## DATA
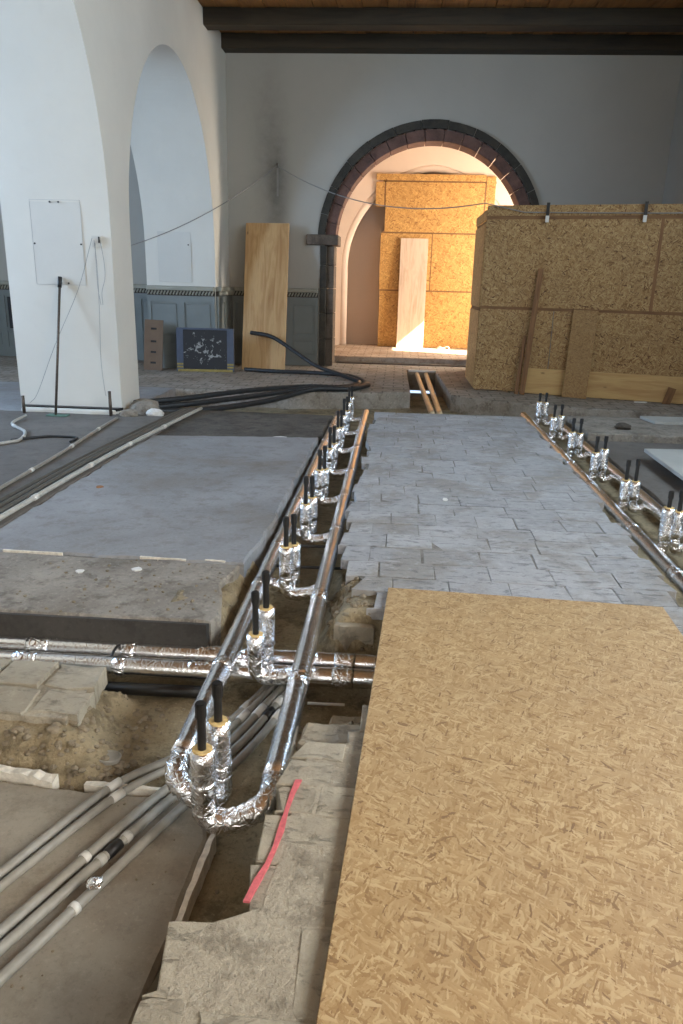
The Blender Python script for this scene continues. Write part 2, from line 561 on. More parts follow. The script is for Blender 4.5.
def ragged(pts, step=0.08, jit=0.012, closed=True, skip=()):
    """subdivide and roughen an outline (list of (x, y)); skip = segment indices kept straight"""
    out = []
    n = len(pts)
    for i in range(n if closed else n - 1):
        a, b = Vector(pts[i]), Vector(pts[(i + 1) % n])
        L = (b - a).length
        k = 1 if i in skip else max(1, int(L / step))
        for j in range(k):
            p = a.lerp(b, j / k)
            if j and i not in skip:
                d = (b - a).normalized()
                nrm = Vector((-d.y, d.x))
                p = p + nrm * random.uniform(-jit, jit) + d * random.uniform(-step * 0.3, step * 0.3)
            out.append((p.x, p.y))
    return out


def prism(bm, pts, z0, z1, chamfer=0.0, flare=0.0):
    n = len(pts)
    c = Vector((sum(p[0] for p in pts) / n, sum(p[1] for p in pts) / n))
    lo = [bm.verts.new((p[0] + random.uniform(-flare, flare), p[1] + random.uniform(-flare, flare), z0)) for p in pts]
    rings = [lo]
    if chamfer:
        rings.append([bm.verts.new((p[0], p[1], z1 - chamfer * random.uniform(0.5, 1.3))) for p in pts])
        top = []
        for i, p in enumerate(pts):
            a, b = Vector(pts[i - 1]), Vector(pts[(i + 1) % n])
            d = (b - a)
            nr = Vector((-d.y, d.x))
            nr = nr.normalized() if nr.length else Vector((0, 0))
            top.append(bm.verts.new((p[0] + nr.x * chamfer, p[1] + nr.y * chamfer, z1)))
        rings.append(top)
    else:
        rings.append([bm.verts.new((p[0], p[1], z1)) for p in pts])
    for r0, r1 in zip(rings, rings[1:]):
        for i in range(n):
            j = (i + 1) % n
            bm.faces.new((r0[i], r0[j], r1[j], r1[i]))
    top = bm.faces.new(rings[-1])
    bot = bm.faces.new(list(reversed(lo)))
    bm.normal_update()
    bmesh.ops.triangulate(bm, faces=[top, bot])


def fillet(pts, rad, seg=6):
    pts = [Vector(p) for p in pts]
    out = [pts[0]]
    for i in range(1, len(pts) - 1):
        a, b, c = pts[i - 1], pts[i], pts[i + 1]
        u, w = (a - b), (c - b)
        r = min(rad, u.length * 0.48, w.length * 0.48)
        p0, p1 = b + u.normalized() * r, b + w.normalized() * r
        for j in range(seg + 1):
            t = j / seg
            out.append(p0.lerp(b, t).lerp(b.lerp(p1, t), t))
    out.append(pts[-1])
    return out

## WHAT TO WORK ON
Transcribe the material exactly, and leave out whatever pictures it holds.

## RESULT OF THE EXERCISE
The Blender Python script for this scene continues. Write part 2, from line 561 on. More parts follow. The script is for Blender 4.5.
def ragged(pts, step=0.08, jit=0.012, closed=True, skip=()):
    """subdivide and roughen an outline (list of (x, y)); skip = segment indices kept straight"""
    out = []
    n = len(pts)
    for i in range(n if closed else n - 1):
        a, b = Vector(pts[i]), Vector(pts[(i + 1) % n])
        L = (b - a).length
        k = 1 if i in skip else max(1, int(L / step))
        for j in range(k):
            p = a.lerp(b, j / k)
            if j and i not in skip:
                d = (b - a).normalized()
                nrm = Vector((-d.y, d.x))
                p = p + nrm * random.uniform(-jit, jit) + d * random.uniform(-step * 0.3, step * 0.3)
            out.append((p.x, p.y))
    return out


def prism(bm, pts, z0, z1, chamfer=0.0, flare=0.0):
    n = len(pts)
    c = Vector((sum(p[0] for p in pts) / n, sum(p[1] for p in pts) / n))
    lo = [bm.verts.new((p[0] + random.uniform(-flare, flare), p[1] + random.uniform(-flare, flare), z0)) for p in pts]
    rings = [lo]
    if chamfer:
        rings.append([bm.verts.new((p[0], p[1], z1 - chamfer * random.uniform(0.5, 1.3))) for p in pts])
        top = []
        for i, p in enumerate(pts):
            a, b = Vector(pts[i - 1]), Vector(pts[(i + 1) % n])
            d = (b - a)
            nr = Vector((-d.y, d.x))
            nr = nr.normalized() if nr.length else Vector((0, 0))
            top.append(bm.verts.new((p[0] + nr.x * chamfer, p[1] + nr.y * chamfer, z1)))
        rings.append(top)
    else:
        rings.append([bm.verts.new((p[0], p[1], z1)) for p in pts])
    for r0, r1 in zip(rings, rings[1:]):
        for i in range(n):
            j = (i + 1) % n
            bm.faces.new((r0[i], r0[j], r1[j], r1[i]))
    top = bm.faces.new(rings[-1])
    bot = bm.faces.new(list(reversed(lo)))
    bm.normal_update()
    bmesh.ops.triangulate(bm, faces=[top, bot])


def fillet(pts, rad, seg=6):
    pts = [Vector(p) for p in pts]
    out = [pts[0]]
    for i in range(1, len(pts) - 1):
        a, b, c = pts[i - 1], pts[i], pts[i + 1]
        u, w = (a - b), (c - b)
        r = min(rad, u.length * 0.48, w.length * 0.48)
        p0, p1 = b + u.normalized() * r, b + w.normalized() * r
        for j in range(seg + 1):
            t = j / seg
            out.append(p0.lerp(b, t).lerp(b.lerp(p1, t), t))
    out.append(pts[-1])
    return out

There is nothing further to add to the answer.